Hunt: Cache & Retention Audit
- When: a new cache, memo,
lru_cache, module-level collection, or
listener/callback registration.
- Protocol:
- Find the eviction policy —
maxsize, TTL, LRU — or establish there
is none.
- Check key cardinality: does the key space grow with
users/requests/time?
- Check key completeness: every parameter that affects the result is
in the key (a missing one is a correctness hand-off, still flag
the staleness).
- Find the deregistration for every registration — the leak is the
listener nobody removes. Mutable values returned by reference can
be corrupted by callers.
- Evidence bar: an unbounded cardinality source, or a concrete
staleness/retention story.
- Falsifiers:
maxsize/TTL is set; the key space is provably small
(enum-keyed); the process is short-lived (CLI) so retention dies at
exit.
- Exemplar: IMPORTANT 84 — "module-level
_results[job_id] = … with
no eviction — one entry per job forever; the worker OOMs on long
uptimes." / Noise twin: @lru_cache(maxsize=256) on a pure parser —
bounded by construction.
Severity Anchors
Performance severity is cost × frequency. Grade with the contract's
Severity Rubric and elevation rule, calibrated by blast radius:
- Hot path (50+ callers or user-facing request path): lean IMPORTANT or
BLOCKER.
- Moderate path (10–50 callers): lean IMPORTANT.
- Cold path (< 10 callers): SUGGESTION unless egregious (whole-table
buffering, unbounded fan-out).
- BLOCKER: superlinear work or unbounded memory on a hot path that
breaks at realistic scale.
- IMPORTANT: N+1, missing index, blocking-in-async, or unbounded
retention on a path that ships to production.
- SUGGESTION: the same shapes on cold, bounded paths where the fix is
cheap and the payoff is real.
Recall Sweep
After the hunts, sweep the diff once against these.

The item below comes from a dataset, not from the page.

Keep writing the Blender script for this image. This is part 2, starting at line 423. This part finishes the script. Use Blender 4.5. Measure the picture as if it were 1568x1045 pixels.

Flag only what passes
the contract's Taste Test:
- ReDoS: nested quantifiers (
(a+)+$), alternation with overlap, on
user input.
- Loop allocations:
re.compile per iteration, string +=, deepcopy,
repeated identical queries per request.
- Collections:
in on a list where a set is warranted, list.remove in
a loop, dict.values() membership.
- Connections: created per request instead of pooled, not returned on the
error path, pool size vs concurrency, missing HTTP timeout.
- Retries: no backoff (thundering herd), retrying non-idempotent calls.
- Payloads: base64-ing large blobs inline, logging full bodies, loading a
whole file for line-by-line work.
- Cold start: heavy import-time computation, eager init of all
dependencies, module-level connection setup.